CICC published a research report stating that given freight rates performing better than expected, the firm has raised SITC's (01308) net profit forecasts for 2025/2026 by 38.9% and 38.9% to US$1.26 billion and US$1.06 billion respectively. The 2026 earnings are based on a conservative assumption of freight rates declining 9% year-over-year. The current stock price corresponds to 7.4x/8.8x P/E ratios for 2025/2026. The firm maintains its outperform rating, but considering the downward trend in industry risk appetite, CICC has raised the target price by 15.2% to HK$28 per share, corresponding to 7.7x/9.2x P/E ratios for 2025/2026, representing 4.3% upside potential from the current stock price.
CICC's main views are as follows:
1H25 results slightly exceeded expectations
The company announced 1H25 results: revenue of US$1.664 billion, up 28.0% year-over-year; net profit attributable to shareholders of US$630 million, corresponding to basic earnings per share of US$0.24, up 79.7% year-over-year. The company's first-half performance slightly exceeded expectations, mainly due to freight rates being better than previously anticipated.
2Q25 cargo volume maintained rapid growth, freight rates remained at high levels, with 1H25 gross margin and net margin significantly improving year-over-year
In the second quarter, the company completed container shipping volume of 1.034 million TEU, up 7.7% year-over-year. For 1H25, the company's container shipping volume increased 7.3% year-over-year. 2Q25 freight rates remained at high levels year-over-year. The company's revenue per TEU (excluding slot exchange revenue) was US$756/TEU, down 6.0% quarter-over-quarter but up 14.5% year-over-year. In Q2, CCFI freight rate indices for Japan, Korea, and Southeast Asia routes increased 32.7%, 8.2%, and 10.5% year-over-year respectively, and changed -0.5%/+0.6%/-10.3% quarter-over-quarter respectively. Benefiting from strong freight rate performance, the company's gross margin and net margin improved by 9.3/10.9 percentage points year-over-year in the first half.
Company's interim dividend payout ratio approximately 70%, offering attractive dividend yield
According to the announcement, the company declared approximately 70% dividend payout, maintaining consistency with the 2024 interim dividend ratio. The firm believes that if the company maintains a 70% full-year dividend payout ratio, the current stock price corresponds to dividend yields of 9.5%/7.9% for 2025/2026, which are attractive.
Supply tightness continues in the sub-3,000 TEU small vessel market where the company operates
According to Clarksons data, the current order book for vessels under 3,000 TEU stands at 5.4%, while vessels over 25 years old account for 11.2% of capacity. Existing orders are insufficient to meet future vessel replacement needs, and aging vessels may further reduce fleet efficiency. Additionally, the container shipping industry's demand for small vessels has increased more rigidly than before, keeping small vessel charter rates at high levels since the beginning of the year, with shipowners securing longer charter periods, diverging from spot freight rate performance.

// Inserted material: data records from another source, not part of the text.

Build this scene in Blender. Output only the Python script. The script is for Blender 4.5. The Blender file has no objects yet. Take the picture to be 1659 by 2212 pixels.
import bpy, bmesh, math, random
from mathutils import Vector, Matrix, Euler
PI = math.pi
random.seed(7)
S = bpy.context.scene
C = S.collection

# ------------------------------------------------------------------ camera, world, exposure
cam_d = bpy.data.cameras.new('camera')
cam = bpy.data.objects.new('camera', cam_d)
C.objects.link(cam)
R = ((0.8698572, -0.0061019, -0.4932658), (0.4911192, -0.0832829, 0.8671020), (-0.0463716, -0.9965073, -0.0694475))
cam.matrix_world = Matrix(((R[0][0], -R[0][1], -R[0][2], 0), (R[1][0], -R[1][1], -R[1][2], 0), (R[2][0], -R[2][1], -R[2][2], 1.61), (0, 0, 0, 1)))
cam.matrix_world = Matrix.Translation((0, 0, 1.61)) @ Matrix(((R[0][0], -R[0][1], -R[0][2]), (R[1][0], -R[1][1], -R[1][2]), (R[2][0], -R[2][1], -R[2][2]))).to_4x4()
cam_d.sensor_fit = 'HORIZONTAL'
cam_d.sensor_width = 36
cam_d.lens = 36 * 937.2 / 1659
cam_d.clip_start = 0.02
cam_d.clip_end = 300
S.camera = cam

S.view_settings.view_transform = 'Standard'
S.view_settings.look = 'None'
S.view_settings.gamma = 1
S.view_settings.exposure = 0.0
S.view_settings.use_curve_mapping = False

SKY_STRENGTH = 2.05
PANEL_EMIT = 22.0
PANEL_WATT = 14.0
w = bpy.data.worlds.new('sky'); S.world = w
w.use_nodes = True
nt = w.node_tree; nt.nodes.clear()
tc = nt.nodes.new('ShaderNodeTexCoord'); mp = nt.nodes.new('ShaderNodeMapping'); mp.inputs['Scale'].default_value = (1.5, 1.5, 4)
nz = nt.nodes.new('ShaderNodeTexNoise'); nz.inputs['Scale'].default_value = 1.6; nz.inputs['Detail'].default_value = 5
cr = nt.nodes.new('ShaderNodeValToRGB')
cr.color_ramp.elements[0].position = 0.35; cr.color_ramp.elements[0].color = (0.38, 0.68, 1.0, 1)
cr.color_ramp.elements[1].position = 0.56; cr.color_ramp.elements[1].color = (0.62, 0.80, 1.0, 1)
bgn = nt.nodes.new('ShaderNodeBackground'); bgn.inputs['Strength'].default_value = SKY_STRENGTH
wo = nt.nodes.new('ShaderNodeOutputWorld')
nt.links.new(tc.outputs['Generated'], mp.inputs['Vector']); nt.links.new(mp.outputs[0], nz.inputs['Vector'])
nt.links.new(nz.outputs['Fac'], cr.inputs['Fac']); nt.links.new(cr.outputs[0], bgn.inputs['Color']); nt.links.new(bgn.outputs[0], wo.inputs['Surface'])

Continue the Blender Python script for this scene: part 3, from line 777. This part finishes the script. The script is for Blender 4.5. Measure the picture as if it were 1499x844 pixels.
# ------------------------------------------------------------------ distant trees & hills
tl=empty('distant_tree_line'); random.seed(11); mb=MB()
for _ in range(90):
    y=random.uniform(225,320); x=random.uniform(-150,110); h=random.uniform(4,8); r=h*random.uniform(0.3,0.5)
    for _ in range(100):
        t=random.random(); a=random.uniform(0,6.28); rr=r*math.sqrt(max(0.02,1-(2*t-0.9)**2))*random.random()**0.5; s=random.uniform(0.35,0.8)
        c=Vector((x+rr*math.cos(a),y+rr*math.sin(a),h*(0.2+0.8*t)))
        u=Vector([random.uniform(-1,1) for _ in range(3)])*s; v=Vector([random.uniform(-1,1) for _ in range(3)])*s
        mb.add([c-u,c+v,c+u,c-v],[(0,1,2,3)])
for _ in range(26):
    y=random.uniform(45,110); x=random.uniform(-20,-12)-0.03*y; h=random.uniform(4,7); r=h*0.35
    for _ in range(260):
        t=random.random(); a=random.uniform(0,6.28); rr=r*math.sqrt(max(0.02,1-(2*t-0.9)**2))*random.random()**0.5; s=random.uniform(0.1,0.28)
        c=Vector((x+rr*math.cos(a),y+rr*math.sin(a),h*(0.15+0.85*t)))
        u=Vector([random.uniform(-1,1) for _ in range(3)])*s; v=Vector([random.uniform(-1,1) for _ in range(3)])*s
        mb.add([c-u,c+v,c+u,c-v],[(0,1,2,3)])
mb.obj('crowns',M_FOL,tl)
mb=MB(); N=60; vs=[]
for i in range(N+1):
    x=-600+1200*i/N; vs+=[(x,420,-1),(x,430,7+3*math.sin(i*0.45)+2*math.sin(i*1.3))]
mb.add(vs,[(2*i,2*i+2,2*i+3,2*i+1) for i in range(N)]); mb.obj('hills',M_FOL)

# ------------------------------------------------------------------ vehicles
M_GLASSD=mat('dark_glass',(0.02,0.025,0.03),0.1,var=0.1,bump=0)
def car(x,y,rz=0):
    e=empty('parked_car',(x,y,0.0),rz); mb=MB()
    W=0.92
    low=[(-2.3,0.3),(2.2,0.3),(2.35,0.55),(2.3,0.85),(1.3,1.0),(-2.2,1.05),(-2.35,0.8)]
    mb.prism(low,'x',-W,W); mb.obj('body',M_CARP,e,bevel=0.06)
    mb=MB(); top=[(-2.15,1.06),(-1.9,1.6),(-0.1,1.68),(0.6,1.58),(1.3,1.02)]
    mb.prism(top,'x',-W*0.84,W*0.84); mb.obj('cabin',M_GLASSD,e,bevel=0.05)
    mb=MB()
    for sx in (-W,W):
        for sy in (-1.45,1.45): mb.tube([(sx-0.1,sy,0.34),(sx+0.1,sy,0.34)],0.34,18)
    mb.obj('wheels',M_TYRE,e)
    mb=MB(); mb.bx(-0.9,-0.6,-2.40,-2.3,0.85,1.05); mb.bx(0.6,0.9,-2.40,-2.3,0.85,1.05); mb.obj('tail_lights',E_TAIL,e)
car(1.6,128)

Benefiting from Southeast Asian economic growth and continued industrial transfer within Asia, the firm believes the company's demand prospects remain positive
According to iFinD data, China's import and export volumes with ASEAN countries and Japan increased 9.4%/4.5% year-over-year in January-July 2025, while import and export volumes between Japan and major ASEAN countries increased 4.6% year-over-year. The firm believes that as a leading company focused on intra-Asian routes, SITC is well-positioned to fully benefit from rapid cargo volume growth within the region and achieve above-industry growth rates. According to Clarksons, intra-Asian container cargo volumes are expected to grow 3.6%/3.0% year-over-year in 2025/2026.
Risk factors: Changes in geopolitical risks, global economic growth slowdown.